Fast is slow: Will Ontario really build a road to the Ring of Fire? – by Jon Thompson (TV Ontario Northwestern – August 31, 2017)

http://tvo.org/

ANALYSIS: Kathleen Wynne said she’d take her time to get the road right. Jon Thompson asks what took her off course

Kathleen Wynne’s government says it likes to get relationships right: It pledged to get things right with the feds in the 2016 Ontario budget. In a 2015 address to the Association of Municipalities of Ontario, Wynne herself committed to “getting it right” when it comes to Queen’s Park’s relationship with cities.

Wynne often uses the phrase when discussing Ontario’s relationship with the Matawa tribal council, whose lands and lifestyles the proposed Ring of Fire mining development — consisting of huge chromite and nickel deposits nearly 600 kilometres northeast of Thunder Bay — could alter considerably.

When critics allege progress on that file has stagnated, Wynne again stresses the importance of “getting it right.”

However, in recent months the premier has tried to speed up the Ring of Fire’s development and events from last week suggest “getting it right” may have been a sound approach after all.

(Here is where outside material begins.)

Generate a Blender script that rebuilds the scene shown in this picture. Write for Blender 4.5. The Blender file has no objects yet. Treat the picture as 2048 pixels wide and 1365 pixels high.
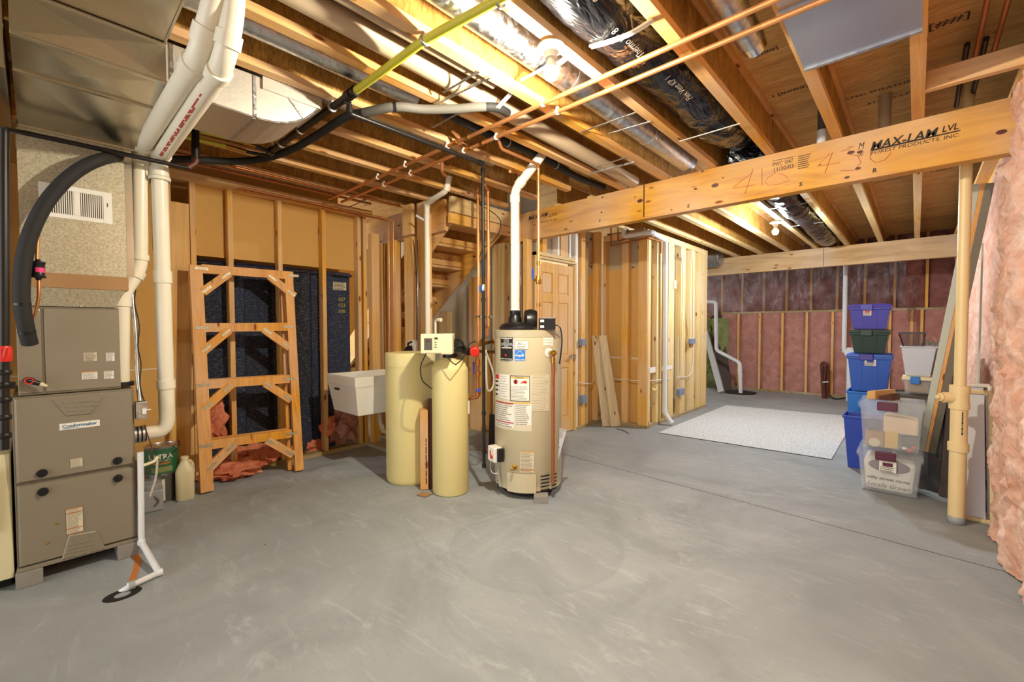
import bpy, math, random
from mathutils import Vector, Matrix, noise
random.seed(7)
R = math.radians
C = bpy.context.scene.collection
sc = bpy.context.scene

# ---------------------------------------------------------------- camera
YAW, PITCH, ROLL, F = -0.74617142, -0.02936431, 0.0019, 874.93
H = 1.28
_f = Vector((math.sin(YAW)*math.cos(PITCH), math.cos(YAW)*math.cos(PITCH), math.sin(PITCH)))
_r0 = Vector((math.cos(YAW), -math.sin(YAW), 0)); _d0 = _f.cross(_r0)
_r = math.cos(ROLL)*_r0 + math.sin(ROLL)*_d0
_d = -math.sin(ROLL)*_r0 + math.cos(ROLL)*_d0
cam = bpy.data.cameras.new('camera'); camo = bpy.data.objects.new('camera', cam); C.objects.link(camo)
cam.sensor_width = 36; cam.lens = F/2048*36; cam.clip_start = 0.02; cam.clip_end = 60
m = Matrix((( _r.x, -_d.x, -_f.x, 0), (_r.y, -_d.y, -_f.y, 0), (_r.z, -_d.z, -_f.z, H), (0, 0, 0, 1)))
camo.matrix_world = m
sc.camera = camo
# ---------------------------------------------------------------- colour management, world
sc.view_settings.view_transform = 'Standard'; sc.view_settings.look = 'None'
sc.view_settings.exposure = 0.44; sc.view_settings.gamma = 1.0; sc.view_settings.use_curve_mapping = False
w = bpy.data.worlds.new('world'); sc.world = w; w.use_nodes = True
w.node_tree.nodes['Background'].inputs[0].default_value = (0.97, 0.98, 1.0, 1)
w.node_tree.nodes['Background'].inputs[1].default_value = 2.9
BULBS = [  # x, y, z, emission, colour, label
    (-1.235, 1.60, 2.445, 3200, (1.0, 0.93, 0.76), 'lit bare bulb on a white lampholder, nearest the camera'),
    (-1.27, 6.05, 2.445, 3000, (0.86, 0.93, 1.0), 'lit bare bulb on a white lampholder beyond the first long beam'),
]

def _ray(x, y): return _r*((x-1024)/F) + _d*((y-682.5)/F) + _f
def FX(px, py, X): d = _ray(px, py); t = X/d.x; return Vector((X, d.y*t, H+d.z*t))
def FY(px, py, Y): d = _ray(px, py); t = Y/d.y; return Vector((d.x*t, Y, H+d.z*t))
def FZ(px, py, Z): d = _ray(px, py); t = (Z-H)/d.z; return Vector((d.x*t, d.y*t, Z))

# ---------------------------------------------------------------- materials
def lin(c):
    if isinstance(c, str):
        c = [int(c[i:i+2], 16)/255 for i in (0, 2, 4)]
    return tuple(((v/12.92) if v <= .04045 else ((v+.055)/1.055)**2.4) for v in c)+(1,)
class NT:
    def __init__(s, name):
        s.m = bpy.data.materials.new(name); s.m.use_nodes = True; s.t = s.m.node_tree
        s.b = s.t.nodes['Principled BSDF']
        s.tc = s.t.nodes.new('ShaderNodeTexCoord'); s.oi = None
    def n(s, kind, **k):
        o = s.t.nodes.new('ShaderNode'+kind)
        for a, v in k.items(): setattr(o, a, v)
        return o
    def l(s, a, b): s.t.links.new(a, b)
    def map(s, scale, coord='Object'):
        mp = s.n('Mapping'); mp.inputs['Scale'].default_value = scale
        s.l(s.tc.outputs[coord], mp.inputs['Vector'])
        if s.oi is None: s.oi = s.n('ObjectInfo')
        v = s.n('VectorMath', operation='ADD'); sv = s.n('VectorMath', operation='SCALE')
        cb = s.n('CombineXYZ'); 
        for i in range(3): s.l(s.oi.outputs['Random'], cb.inputs[i])
        s.l(cb.outputs[0], sv.inputs[0]); sv.inputs['Scale'].default_value = 37.0
        s.l(mp.outputs[0], v.inputs[0]); s.l(sv.outputs[0], v.inputs[1])
        return v.outputs[0]
    def noise(s, vec, scale=1, detail=3, rough=.5, dist=0):
        o = s.n('TexNoise'); o.inputs['Scale'].default_value = scale; o.inputs['Detail'].default_value = detail
        o.inputs['Roughness'].default_value = rough; o.inputs['Distortion'].default_value = dist
        s.l(vec, o.inputs['Vector']); return o.outputs['Fac']
    def voro(s, vec, scale=1, out='Color'):
        o = s.n('TexVoronoi'); o.inputs['Scale'].default_value = scale; s.l(vec, o.inputs['Vector']); return o.outputs[out]
    def ramp(s, fac, stops):
        o = s.n('ValToRGB'); e = o.color_ramp.elements
        while len(e) < len(stops): e.new(.5)
        for i, (p, c) in enumerate(stops): e[i].position = p; e[i].color = lin(c)
        s.l(fac, o.inputs[0]); return o.outputs[0]
    def mix(s, fac, a, b, mode='MIX'):
        o = s.n('Mix', data_type='RGBA', blend_type=mode)
        for sock, v in ((o.inputs[0], fac), (o.inputs[6], a), (o.inputs[7], b)):
            if isinstance(v, (int, float)): sock.default_value = v
            elif isinstance(v, (tuple, str)): sock.default_value = lin(v) if isinstance(v, str) else v
            else: s.l(v, sock)
        return o.outputs[2]
    def bump(s, fac, strength=.3, dist=.01):
        o = s.n('Bump'); o.inputs['Strength'].default_value = strength; o.inputs['Distance'].default_value = dist
        s.l(fac, o.inputs['Height']); s.l(o.outputs[0], s.b.inputs['Normal'])
    def set(s, col=None, rough=.5, metal=0, **k):
        if col is not None:
            if isinstance(col, (tuple, str)): s.b.inputs['Base Color'].default_value = lin(col)
            else: s.l(col, s.b.inputs['Base Color'])
        if isinstance(rough, (int, float)): s.b.inputs['Roughness'].default_value = rough
        else: s.l(rough, s.b.inputs['Roughness'])
        s.b.inputs['Metallic'].default_value = metal
        for a, v in k.items(): s.b.inputs[a.replace('_', ' ')].default_value = v
        return s.m

def plain(name, col, rough=.5, metal=0, vary=.06, bump=0, **k):
    s = NT(name); v = s.map((1, 1, 1)); f = s.noise(v, 9, 4)
    c = lin(col); dk = tuple(x*(1-vary*2) for x in c[:3])+(1,)
    o = s.mix(f, dk, c)
    s.set(o, rough, metal, **k)
    if bump: s.bump(s.noise(v, 40, 3), bump, .004)
    return s.m
def wood(name, light, dark, axis, knots=True, rough=.6, g=1.0):
    s = NT(name); sc3 = [22*g]*3; sc3[axis] = 1.1
    v = s.map(tuple(sc3)); f = s.noise(v, 1.0, 5, .6, 1.2)
    col = s.ramp(f, [(.3, dark), (.62, light)])
    big = s.noise(s.map((1.5, 1.5, 1.5)), 1, 2)
    col = s.mix(s.ramp(big, [(.35, '000000'), (.7, 'ffffff')]), s.mix(.75, (0.9, 0.87, 0.8, 1), col, 'MULTIPLY'), col)
    if knots:
        k3 = [9]*3; k3[axis] = 3.2
        d = s.voro(s.map(tuple(k3)), 1, 'Distance')
        col = s.mix(s.ramp(d, [(.07, 'ffffff'), (.13, '000000')]), col, '8a4d1c')
    s.set(col, rough, 0, Specular_IOR_Level=.2); s.bump(f, .15, .003)
    return s.m
def osb(name, light, dark, stretch, rough=.7):
    s = NT(name)
    w_ = s.noise(s.map(tuple(x*.35 for x in stretch)), 1, 3, .6)
    v = s.map(stretch)
    vv = s.n('VectorMath', operation='ADD'); s.l(v, vv.inputs[0])
    ns = s.n('TexNoise'); ns.inputs['Scale'].default_value = .7; ns.inputs['Detail'].default_value = 2; s.l(v, ns.inputs['Vector'])
    s.l(ns.outputs['Color'], vv.inputs[1])
    sep = s.n('SeparateColor'); s.l(s.voro(vv.outputs[0], 1, 'Color'), sep.inputs[0])
    a = s.ramp(sep.outputs[0], [(0.0, dark), (.35, light), (.8, light), (1.0, tuple(min(1, x*1.15) for x in [int(light[i:i+2], 16)/255 for i in (0, 2, 4)]))])
    f = s.noise(v, 3, 4, .6)
    col = s.mix(.75, a, s.ramp(f, [(.3, dark), (.6, light)]))
    col = s.mix(s.ramp(w_, [(.3, 'ffffff'), (.7, '000000')]), col, s.mix(.6, col, dark))
    s.set(col, rough, 0, Specular_IOR_Level=.15); s.bump(sep.outputs[0], .35, .004)
    return s.m
def metalm(name, col, rough=.32, spangle=60, metal=1.0, amt=.25):
    s = NT(name); sep = s.n('SeparateColor'); s.l(s.voro(s.map((1, 1, 1)), spangle, 'Color'), sep.inputs[0])
    c = lin(col); dk = tuple(x*(1-amt) for x in c[:3])+(1,)
    rr = s.n('MapRange'); rr.inputs[3].default_value = rough-.08; rr.inputs[4].default_value = rough+.12
    s.l(sep.outputs[1], rr.inputs[0])
    s.set(s.mix(sep.outputs[0], dk, c), rr.outputs[0], metal)
    s.bump(s.noise(s.map((1, 1, 1)), 2.2, 1), .12, .02)
    return s.m
def glowm(name, col, st):
    s = NT(name); s.set('ffffff', .5); s.b.inputs['Emission Color'].default_value = tuple(col)+(1,)
    s.b.inputs['Emission Strength'].default_value = st; return s.m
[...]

In May, the premier wrote an open letter to Matawa chiefs urging them not to “squander” the $1 billion commitment her government had made in 2014 to building transportation infrastructure on their territory — infrastructure that would also support the Ring of Fire. Wynne said she needed to see “meaningful progress in weeks, not months.”

Months later, Wynne appeared in Thunder Bay to announce the government had at last “reached an agreement to build a road into the Ring of Fire.”

On August 21, she announced that the government had commissioned a study considering electricity requirements, broadband connectivity, and year-round road access from the provincial highway grid near Pickle Lake east to Nibinamik and Webequie First Nations.

The study would determine the best course east from Webequie into Noront Resources’ proposed Eagle’s Nest mine, the first expected development in the Ring of Fire. A separate study would consider a road north from Greenstone to Marten Falls First Nation. Wynne said shovels would be in the ground within two years.

“Because there was a careful process,” she said, “because it was a thoughtful process; because it was one that meant there were many partners working together. We now have a plan and we’ve now got an ability to move forward in partnership that would not be possible if we hadn’t taken that time. That has been our objective all along.”